29
July
2007
|
20:08 PM
America/Los_Angeles

News Analysis: Savvy MSFT Ad Deals as GOOG Momentum Slows


Microsoft's acquisition late last week of the AdECN advertising exchange is a smart move. I interviewed Bill Urschel, the founder of AdECN earlier this year.


It is a company that has quietly managed to establish itself as a major real-time exchange for trading online advertising. It is a market that is very difficult to break into once first mover advantage is established because scale and liquidity are the most important attributes for the success of any exchange.


Mr Urschell said that there is probably only room for about three ad exchanges.


A neutral MSFT


An important aspect of AdECN is that it is neutral, it is not competing with advertising networks for ads, it trades the ads themselves, linking buyers and sellers, along with demographic, regional, and time-based delivery of advertising.
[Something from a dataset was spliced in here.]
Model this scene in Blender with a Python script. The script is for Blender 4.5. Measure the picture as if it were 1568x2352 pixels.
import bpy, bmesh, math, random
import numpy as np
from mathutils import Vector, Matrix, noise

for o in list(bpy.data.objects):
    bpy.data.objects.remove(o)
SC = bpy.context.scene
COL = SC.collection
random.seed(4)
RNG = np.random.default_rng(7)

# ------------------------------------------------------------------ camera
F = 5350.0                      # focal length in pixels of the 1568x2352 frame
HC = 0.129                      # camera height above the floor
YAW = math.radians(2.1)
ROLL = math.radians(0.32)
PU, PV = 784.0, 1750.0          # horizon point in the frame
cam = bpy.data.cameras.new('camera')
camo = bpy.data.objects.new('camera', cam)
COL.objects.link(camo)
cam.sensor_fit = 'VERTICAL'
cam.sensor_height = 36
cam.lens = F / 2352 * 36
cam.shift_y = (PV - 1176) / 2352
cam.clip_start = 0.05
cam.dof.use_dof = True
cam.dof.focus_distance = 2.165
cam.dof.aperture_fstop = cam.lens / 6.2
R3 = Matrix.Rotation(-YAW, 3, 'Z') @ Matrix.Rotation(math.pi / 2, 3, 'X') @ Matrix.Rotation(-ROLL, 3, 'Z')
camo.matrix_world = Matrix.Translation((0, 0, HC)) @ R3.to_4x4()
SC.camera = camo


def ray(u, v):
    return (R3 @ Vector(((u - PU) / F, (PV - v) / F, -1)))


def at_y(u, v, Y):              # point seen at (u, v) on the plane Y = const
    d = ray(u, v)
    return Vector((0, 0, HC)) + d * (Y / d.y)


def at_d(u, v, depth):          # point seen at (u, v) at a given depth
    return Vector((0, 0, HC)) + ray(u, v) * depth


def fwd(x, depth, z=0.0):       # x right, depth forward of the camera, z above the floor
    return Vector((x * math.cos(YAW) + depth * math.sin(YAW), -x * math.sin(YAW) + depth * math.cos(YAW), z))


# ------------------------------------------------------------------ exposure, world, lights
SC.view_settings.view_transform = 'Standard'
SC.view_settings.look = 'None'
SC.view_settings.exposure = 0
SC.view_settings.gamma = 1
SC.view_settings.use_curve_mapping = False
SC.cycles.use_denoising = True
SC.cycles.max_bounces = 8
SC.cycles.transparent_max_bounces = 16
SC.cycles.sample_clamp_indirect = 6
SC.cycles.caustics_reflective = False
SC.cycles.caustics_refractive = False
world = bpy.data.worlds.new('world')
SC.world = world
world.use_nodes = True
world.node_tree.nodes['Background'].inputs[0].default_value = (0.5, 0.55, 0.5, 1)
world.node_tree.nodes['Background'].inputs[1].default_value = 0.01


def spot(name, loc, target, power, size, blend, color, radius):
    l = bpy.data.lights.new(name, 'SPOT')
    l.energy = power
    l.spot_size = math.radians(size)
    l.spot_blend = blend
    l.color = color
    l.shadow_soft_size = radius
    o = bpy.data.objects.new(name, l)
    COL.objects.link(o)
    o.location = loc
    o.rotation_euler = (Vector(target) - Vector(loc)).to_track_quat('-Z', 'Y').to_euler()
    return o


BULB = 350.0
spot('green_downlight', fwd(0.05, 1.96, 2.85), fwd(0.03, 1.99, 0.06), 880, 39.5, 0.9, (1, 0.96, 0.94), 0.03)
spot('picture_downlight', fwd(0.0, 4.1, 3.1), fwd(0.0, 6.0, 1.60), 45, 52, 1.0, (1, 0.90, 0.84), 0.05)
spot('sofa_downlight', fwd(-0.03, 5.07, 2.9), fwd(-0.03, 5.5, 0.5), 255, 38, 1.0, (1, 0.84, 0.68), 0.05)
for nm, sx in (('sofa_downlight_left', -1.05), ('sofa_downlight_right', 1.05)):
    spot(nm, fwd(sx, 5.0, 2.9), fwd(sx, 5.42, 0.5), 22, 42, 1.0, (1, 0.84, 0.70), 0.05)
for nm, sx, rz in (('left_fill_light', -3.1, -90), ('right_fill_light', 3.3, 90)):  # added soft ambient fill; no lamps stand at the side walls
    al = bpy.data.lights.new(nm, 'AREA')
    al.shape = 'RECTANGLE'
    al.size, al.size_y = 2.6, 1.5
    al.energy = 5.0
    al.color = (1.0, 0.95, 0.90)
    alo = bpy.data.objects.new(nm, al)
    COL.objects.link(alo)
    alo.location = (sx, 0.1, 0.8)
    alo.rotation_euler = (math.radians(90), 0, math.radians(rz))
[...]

This neutral model could be a feather in MSFT's cap because Google is competing with its own publisher network. Advertising on Google's own sites has climbed to 64 percent of total revenues when it used to be evenly split with third-party publishers.


MSFT's AdECN exchange combined with its ad server technology could position MSFT as a preffered advertising partner for some publishers because it is not a direct competitor.


- MSFT recently won a major client, Digg, the community powered news aggregator.


- MSFT recently won EA, the world's largest gaming software company, to serve ads in online games.


MSFT is less of a competitor


- MSFT's own sites aren't doing that well, so it could claim that its own sites aren't competing against its publishing partners.


- In contrast: GOOG's own web sites grew 9 per cent in revenues in the most recent three months compared with no growth over the same period for its partner sites - GOOG 2Q 2007.



- Microsoft could sweeten deals with aggressive revenue sharing offers. It could potentially pay out more than 100 per cent of advertising revenues to publishers.


Google and Yahoo have tied up some of the largest online publishers into multi-year deals, however, most of the publishers in their ad networks can leave at anytime. Billions of dollars in online advertising revenues could switch to MSFT in an instant from GOOG and YHOO. It is a huge vulnerability for those companies.


A bonanza for publishers?


A battle for online publishers among GOOG, YHOO and MSFT could result in a bonanza for content producers. The revenue sharing agreements would favor the publishers and it could help some struggling newspapers and magazines.